● **TASK TO COMPLETE**: Write out the whole listing again, exactly as given.

● **DATA EXTRACT**:
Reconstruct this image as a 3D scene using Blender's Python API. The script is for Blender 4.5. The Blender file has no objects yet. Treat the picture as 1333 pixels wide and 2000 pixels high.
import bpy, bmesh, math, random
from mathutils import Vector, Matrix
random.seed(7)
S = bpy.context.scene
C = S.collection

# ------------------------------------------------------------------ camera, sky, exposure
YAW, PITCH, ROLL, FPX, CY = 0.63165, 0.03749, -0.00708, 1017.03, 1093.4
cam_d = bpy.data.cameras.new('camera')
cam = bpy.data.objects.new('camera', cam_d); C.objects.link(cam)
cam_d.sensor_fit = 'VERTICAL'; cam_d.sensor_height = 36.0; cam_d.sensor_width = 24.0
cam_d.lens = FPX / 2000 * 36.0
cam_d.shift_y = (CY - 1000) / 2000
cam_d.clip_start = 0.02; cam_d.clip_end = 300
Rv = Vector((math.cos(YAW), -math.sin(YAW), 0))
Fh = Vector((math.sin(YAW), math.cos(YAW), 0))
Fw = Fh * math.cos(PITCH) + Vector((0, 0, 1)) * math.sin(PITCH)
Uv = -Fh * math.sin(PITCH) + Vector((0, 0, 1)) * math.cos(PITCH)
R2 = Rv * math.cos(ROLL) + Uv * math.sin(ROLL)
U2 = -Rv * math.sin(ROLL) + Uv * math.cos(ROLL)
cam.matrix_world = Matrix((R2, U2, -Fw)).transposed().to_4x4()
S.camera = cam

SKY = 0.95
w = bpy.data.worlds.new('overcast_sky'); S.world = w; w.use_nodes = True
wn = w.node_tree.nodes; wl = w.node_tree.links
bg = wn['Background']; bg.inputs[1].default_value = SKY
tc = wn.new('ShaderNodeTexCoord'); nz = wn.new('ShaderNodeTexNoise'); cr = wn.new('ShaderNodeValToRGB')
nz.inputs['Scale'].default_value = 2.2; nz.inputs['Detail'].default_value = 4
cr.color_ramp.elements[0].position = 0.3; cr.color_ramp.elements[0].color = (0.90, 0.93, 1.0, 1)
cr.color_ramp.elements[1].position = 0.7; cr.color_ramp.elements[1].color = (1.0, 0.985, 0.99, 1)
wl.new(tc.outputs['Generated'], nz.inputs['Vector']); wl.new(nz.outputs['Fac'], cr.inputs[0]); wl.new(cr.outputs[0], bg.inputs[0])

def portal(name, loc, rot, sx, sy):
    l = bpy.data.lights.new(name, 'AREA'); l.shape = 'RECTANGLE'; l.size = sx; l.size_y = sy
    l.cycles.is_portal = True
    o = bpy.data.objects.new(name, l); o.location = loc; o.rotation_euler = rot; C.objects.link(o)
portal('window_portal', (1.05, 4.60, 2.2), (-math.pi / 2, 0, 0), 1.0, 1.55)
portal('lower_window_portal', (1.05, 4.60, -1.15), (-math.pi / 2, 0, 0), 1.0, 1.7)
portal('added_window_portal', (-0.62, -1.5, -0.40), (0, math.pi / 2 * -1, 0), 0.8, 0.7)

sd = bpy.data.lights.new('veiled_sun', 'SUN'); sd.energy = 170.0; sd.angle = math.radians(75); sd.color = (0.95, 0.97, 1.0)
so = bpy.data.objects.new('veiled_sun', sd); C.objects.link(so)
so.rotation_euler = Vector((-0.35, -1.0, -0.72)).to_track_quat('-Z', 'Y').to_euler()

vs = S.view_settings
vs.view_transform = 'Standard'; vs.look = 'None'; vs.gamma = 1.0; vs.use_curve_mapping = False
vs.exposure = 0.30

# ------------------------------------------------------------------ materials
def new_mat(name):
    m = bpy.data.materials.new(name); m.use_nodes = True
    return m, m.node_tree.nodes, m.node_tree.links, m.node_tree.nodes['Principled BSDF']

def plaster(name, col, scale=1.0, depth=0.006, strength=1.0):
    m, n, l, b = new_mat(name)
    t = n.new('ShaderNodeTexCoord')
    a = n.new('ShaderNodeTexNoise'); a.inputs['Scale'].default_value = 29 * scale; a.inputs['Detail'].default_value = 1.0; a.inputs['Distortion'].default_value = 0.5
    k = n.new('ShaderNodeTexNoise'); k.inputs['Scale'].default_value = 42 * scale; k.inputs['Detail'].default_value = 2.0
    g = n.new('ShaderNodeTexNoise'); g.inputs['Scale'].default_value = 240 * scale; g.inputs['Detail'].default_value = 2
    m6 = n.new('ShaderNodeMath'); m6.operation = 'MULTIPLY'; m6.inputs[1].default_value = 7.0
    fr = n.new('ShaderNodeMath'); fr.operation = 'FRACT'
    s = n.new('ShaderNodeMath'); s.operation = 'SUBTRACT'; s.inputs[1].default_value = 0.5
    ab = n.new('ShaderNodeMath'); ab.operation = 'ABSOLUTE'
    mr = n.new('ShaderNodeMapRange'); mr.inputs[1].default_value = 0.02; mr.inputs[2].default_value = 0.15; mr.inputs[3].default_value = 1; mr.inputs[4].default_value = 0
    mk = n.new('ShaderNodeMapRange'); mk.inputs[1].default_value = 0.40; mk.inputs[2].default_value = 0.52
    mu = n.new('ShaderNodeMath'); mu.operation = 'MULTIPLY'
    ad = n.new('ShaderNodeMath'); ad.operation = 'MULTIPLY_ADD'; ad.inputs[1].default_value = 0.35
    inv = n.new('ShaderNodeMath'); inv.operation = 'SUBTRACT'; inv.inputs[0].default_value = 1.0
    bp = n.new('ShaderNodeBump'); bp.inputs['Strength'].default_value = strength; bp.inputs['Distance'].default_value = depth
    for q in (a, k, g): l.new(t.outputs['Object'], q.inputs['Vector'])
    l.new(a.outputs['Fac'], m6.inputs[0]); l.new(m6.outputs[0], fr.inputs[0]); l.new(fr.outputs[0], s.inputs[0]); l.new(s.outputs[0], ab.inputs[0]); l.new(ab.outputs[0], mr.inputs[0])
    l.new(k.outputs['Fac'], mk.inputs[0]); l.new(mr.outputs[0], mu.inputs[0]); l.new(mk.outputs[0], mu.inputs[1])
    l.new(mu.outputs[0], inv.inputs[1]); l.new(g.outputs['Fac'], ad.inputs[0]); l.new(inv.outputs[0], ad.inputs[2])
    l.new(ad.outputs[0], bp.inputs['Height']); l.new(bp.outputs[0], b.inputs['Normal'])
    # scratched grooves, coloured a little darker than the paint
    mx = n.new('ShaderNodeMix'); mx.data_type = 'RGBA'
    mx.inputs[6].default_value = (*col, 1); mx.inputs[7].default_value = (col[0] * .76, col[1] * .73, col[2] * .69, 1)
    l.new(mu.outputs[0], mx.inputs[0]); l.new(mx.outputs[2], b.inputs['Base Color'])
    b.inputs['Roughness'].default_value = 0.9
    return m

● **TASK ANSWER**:
Reconstruct this image as a 3D scene using Blender's Python API. The script is for Blender 4.5. The Blender file has no objects yet. Treat the picture as 1333 pixels wide and 2000 pixels high.
import bpy, bmesh, math, random
from mathutils import Vector, Matrix
random.seed(7)
S = bpy.context.scene
C = S.collection

# ------------------------------------------------------------------ camera, sky, exposure
YAW, PITCH, ROLL, FPX, CY = 0.63165, 0.03749, -0.00708, 1017.03, 1093.4
cam_d = bpy.data.cameras.new('camera')
cam = bpy.data.objects.new('camera', cam_d); C.objects.link(cam)
cam_d.sensor_fit = 'VERTICAL'; cam_d.sensor_height = 36.0; cam_d.sensor_width = 24.0
cam_d.lens = FPX / 2000 * 36.0
cam_d.shift_y = (CY - 1000) / 2000
cam_d.clip_start = 0.02; cam_d.clip_end = 300
Rv = Vector((math.cos(YAW), -math.sin(YAW), 0))
Fh = Vector((math.sin(YAW), math.cos(YAW), 0))
Fw = Fh * math.cos(PITCH) + Vector((0, 0, 1)) * math.sin(PITCH)
Uv = -Fh * math.sin(PITCH) + Vector((0, 0, 1)) * math.cos(PITCH)
R2 = Rv * math.cos(ROLL) + Uv * math.sin(ROLL)
U2 = -Rv * math.sin(ROLL) + Uv * math.cos(ROLL)
cam.matrix_world = Matrix((R2, U2, -Fw)).transposed().to_4x4()
S.camera = cam

SKY = 0.95
w = bpy.data.worlds.new('overcast_sky'); S.world = w; w.use_nodes = True
wn = w.node_tree.nodes; wl = w.node_tree.links
bg = wn['Background']; bg.inputs[1].default_value = SKY
tc = wn.new('ShaderNodeTexCoord'); nz = wn.new('ShaderNodeTexNoise'); cr = wn.new('ShaderNodeValToRGB')
nz.inputs['Scale'].default_value = 2.2; nz.inputs['Detail'].default_value = 4
cr.color_ramp.elements[0].position = 0.3; cr.color_ramp.elements[0].color = (0.90, 0.93, 1.0, 1)
cr.color_ramp.elements[1].position = 0.7; cr.color_ramp.elements[1].color = (1.0, 0.985, 0.99, 1)
wl.new(tc.outputs['Generated'], nz.inputs['Vector']); wl.new(nz.outputs['Fac'], cr.inputs[0]); wl.new(cr.outputs[0], bg.inputs[0])

def portal(name, loc, rot, sx, sy):
    l = bpy.data.lights.new(name, 'AREA'); l.shape = 'RECTANGLE'; l.size = sx; l.size_y = sy
    l.cycles.is_portal = True
    o = bpy.data.objects.new(name, l); o.location = loc; o.rotation_euler = rot; C.objects.link(o)
portal('window_portal', (1.05, 4.60, 2.2), (-math.pi / 2, 0, 0), 1.0, 1.55)
portal('lower_window_portal', (1.05, 4.60, -1.15), (-math.pi / 2, 0, 0), 1.0, 1.7)
portal('added_window_portal', (-0.62, -1.5, -0.40), (0, math.pi / 2 * -1, 0), 0.8, 0.7)

sd = bpy.data.lights.new('veiled_sun', 'SUN'); sd.energy = 170.0; sd.angle = math.radians(75); sd.color = (0.95, 0.97, 1.0)
so = bpy.data.objects.new('veiled_sun', sd); C.objects.link(so)
so.rotation_euler = Vector((-0.35, -1.0, -0.72)).to_track_quat('-Z', 'Y').to_euler()

vs = S.view_settings
vs.view_transform = 'Standard'; vs.look = 'None'; vs.gamma = 1.0; vs.use_curve_mapping = False
vs.exposure = 0.30

# ------------------------------------------------------------------ materials
def new_mat(name):
    m = bpy.data.materials.new(name); m.use_nodes = True
    return m, m.node_tree.nodes, m.node_tree.links, m.node_tree.nodes['Principled BSDF']

def plaster(name, col, scale=1.0, depth=0.006, strength=1.0):
    m, n, l, b = new_mat(name)
    t = n.new('ShaderNodeTexCoord')
    a = n.new('ShaderNodeTexNoise'); a.inputs['Scale'].default_value = 29 * scale; a.inputs['Detail'].default_value = 1.0; a.inputs['Distortion'].default_value = 0.5
    k = n.new('ShaderNodeTexNoise'); k.inputs['Scale'].default_value = 42 * scale; k.inputs['Detail'].default_value = 2.0
    g = n.new('ShaderNodeTexNoise'); g.inputs['Scale'].default_value = 240 * scale; g.inputs['Detail'].default_value = 2
    m6 = n.new('ShaderNodeMath'); m6.operation = 'MULTIPLY'; m6.inputs[1].default_value = 7.0
    fr = n.new('ShaderNodeMath'); fr.operation = 'FRACT'
    s = n.new('ShaderNodeMath'); s.operation = 'SUBTRACT'; s.inputs[1].default_value = 0.5
    ab = n.new('ShaderNodeMath'); ab.operation = 'ABSOLUTE'
    mr = n.new('ShaderNodeMapRange'); mr.inputs[1].default_value = 0.02; mr.inputs[2].default_value = 0.15; mr.inputs[3].default_value = 1; mr.inputs[4].default_value = 0
    mk = n.new('ShaderNodeMapRange'); mk.inputs[1].default_value = 0.40; mk.inputs[2].default_value = 0.52
    mu = n.new('ShaderNodeMath'); mu.operation = 'MULTIPLY'
    ad = n.new('ShaderNodeMath'); ad.operation = 'MULTIPLY_ADD'; ad.inputs[1].default_value = 0.35
    inv = n.new('ShaderNodeMath'); inv.operation = 'SUBTRACT'; inv.inputs[0].default_value = 1.0
    bp = n.new('ShaderNodeBump'); bp.inputs['Strength'].default_value = strength; bp.inputs['Distance'].default_value = depth
    for q in (a, k, g): l.new(t.outputs['Object'], q.inputs['Vector'])
    l.new(a.outputs['Fac'], m6.inputs[0]); l.new(m6.outputs[0], fr.inputs[0]); l.new(fr.outputs[0], s.inputs[0]); l.new(s.outputs[0], ab.inputs[0]); l.new(ab.outputs[0], mr.inputs[0])
    l.new(k.outputs['Fac'], mk.inputs[0]); l.new(mr.outputs[0], mu.inputs[0]); l.new(mk.outputs[0], mu.inputs[1])
    l.new(mu.outputs[0], inv.inputs[1]); l.new(g.outputs['Fac'], ad.inputs[0]); l.new(inv.outputs[0], ad.inputs[2])
    l.new(ad.outputs[0], bp.inputs['Height']); l.new(bp.outputs[0], b.inputs['Normal'])
    # scratched grooves, coloured a little darker than the paint
    mx = n.new('ShaderNodeMix'); mx.data_type = 'RGBA'
    mx.inputs[6].default_value = (*col, 1); mx.inputs[7].default_value = (col[0] * .76, col[1] * .73, col[2] * .69, 1)
    l.new(mu.outputs[0], mx.inputs[0]); l.new(mx.outputs[2], b.inputs['Base Color'])
    b.inputs['Roughness'].default_value = 0.9
    return m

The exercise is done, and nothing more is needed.